Prosecutors Claim Father-Son Household Conversation Represents ‘Obstruction of Justice’

Article By Laura Elizabeth Jenkins

Special Contribution from Tommy Tatum

Imagine a discussion around your family’s kitchen table reaching the desk of FBI agents and federal prosecutors. Your own son is recording your private conversations and testifies against you. You are found guilty of felonies that seem complex and difficult to understand.

This is what happened to Jan. 6 defendant Guy Reffitt, a Texas father, this past Tuesday. Reffitt is the first Jan. 6 defendant on trial in the largest domestic criminal investigation in US history. Two of his teenage children were called by Prosecutors Jeffrey Nestler and Risa Berkower of the United States Attorney’s Office to serve as witnesses against him. Only one took the stand.

Reffit’s 19 year-old son Jackson told DC District Court Judge Dabney Friedrich he initiated contact with the FBI the day before Christmas. A self-identified leftist who lives away from his parents, Jackson told the FBI his father was a “right-wing extremist.”

Jackson Reffitt agreed to privately record political conversations between himself and his father. The FBI’s Officer Hightower contacted him thirteen days later on Jan. 6th and instructed him to download an app to his cell phone for use when his father returned. Jackson was coached to banter back and forth with his father on several occasions. He asked vague questions that provoked passionate discussions. For example, he asked:

“Are you worried about the cops getting you? Aren’t you worried about somebody recording you?”

“You know what happens to traitors. Traitors get shot,” his dad replied.

This preplanned discussion his son initiated became grounds for the DOJ’s “obstruction of justice” charges against Guy Reffitt. His son-who came onto his property with the intent to spy-later claimed the conversation caused him to feel uncomfortable and “threatened.”

Similar conversations and text messages Jackson forwarded to the FBI were simply examples of ranting and raving. While not all of these conversations were played in court, Guy Reffitt seems to speak from a position of anger and disgust as his son’s remarks frustrate him. He does not detail a specific plot to harm individual or carry out a particular crime. These remarks are protected under the First Amendment.

This is not the only Jan. 6 case in which those close to defendants worked with the government to turn them in. FBI documents show countless instances of high school classmates, former co-workers, disgruntled girlfriends, and even neighborhood business patrons reporting vocal Trump supporters to law enforcement. The DC Metropolitan Police Department offered to pay individuals $1,000 after Jan. 6 for correctly identifying individuals at the Capitol after the Stop the Steal rally.

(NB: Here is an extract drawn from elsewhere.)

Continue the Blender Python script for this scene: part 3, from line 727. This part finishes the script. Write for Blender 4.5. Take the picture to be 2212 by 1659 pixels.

Prosecutors grilled Jackson Reffitt about his father’s safe storage of guns at home and his habit of wearing a red Trump hat outside of this house.

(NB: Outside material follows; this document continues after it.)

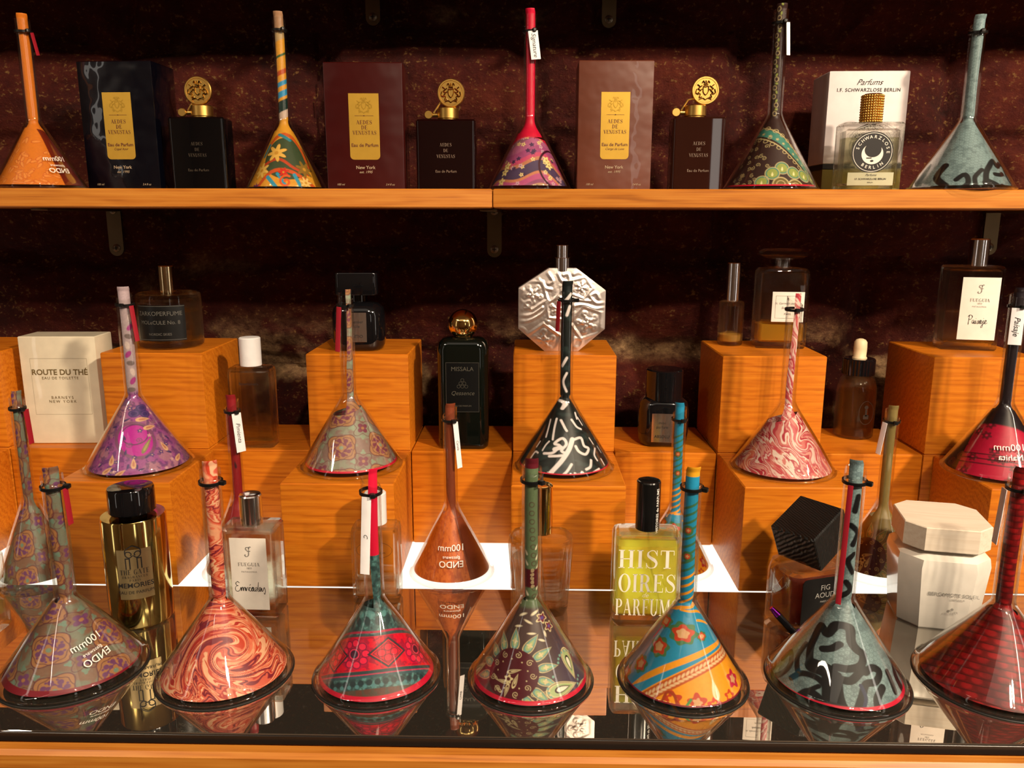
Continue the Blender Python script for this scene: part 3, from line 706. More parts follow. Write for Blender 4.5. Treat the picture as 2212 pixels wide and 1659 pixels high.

“To say it’s unusual [for kids to testify against parents is an understatement,” said civil rights attorney John Burns.

“It’s permissible for a prosecutor to call a defendant’s child as a witness against him, but it’s highly immoral and cowardly in all but perhaps sex abuse cases,”

“More to the point, it’s the height of barbarism. It’s a move that betrays the Department of Justice’s moral bankruptcy and desperation – the DOJ clowns’ best hope for a conviction is a depraved attempt to turn a man’s minor children into spies for the State. I would mock it as pathetic, if it weren’t so despicable.”

“Orwell literally wrote about a dystopian future where children were encouraged and praised to report their parents to the State for all manner of thought crimes and other infractions. And, here we are – welcome to 1984. And I would not hold out any hope that any DOJ prosecutor would disagree with this tactic. They’re a lot devoid of shame, pity, honor, introspection, and soul.”

Jackson Reffitt told the court he stopped by his parents’ home after it was raided by the FBI, intending to “comfort them.”

Defense attorney Lawrence Welch (appointed by the court) asked Jackson how “comforting” it was for him to conduct media interviewsincluding this one with CNN-against his father without his parents’ knowledge. No response was given. The prosecution objected.

Reffitt’s son created this fundraiser below at the suggestion of others after his interview with CNN. It has generated $165,676 as of this publication. You will notice his courtroom testimony about living away from home contradicts the text of this GoFundMe page- which asserts “I might be kicked out of my house due to my involvement in my dad’s case.”

After recess, attorney Welch told the judge he objected to legal advocates representing Jackson in the courtroom without properly identifying themselves.

The judge constantly nudged Jackson to speak up. When those in the courtroom could not hear him, he received a lapel microphone.

Father Guy Reffitt was found guilty of entering and remaining in a restricted building or grounds with a deadly or dangerous weapon, obstruction of an official proceeding and aiding and abetting, two counts of civil disorder, and hindering communication through physical force or threat of physical force. This week’s testimony revealed he did not enter the Capitol and left the rally while it was happening to promptly return home to Texas.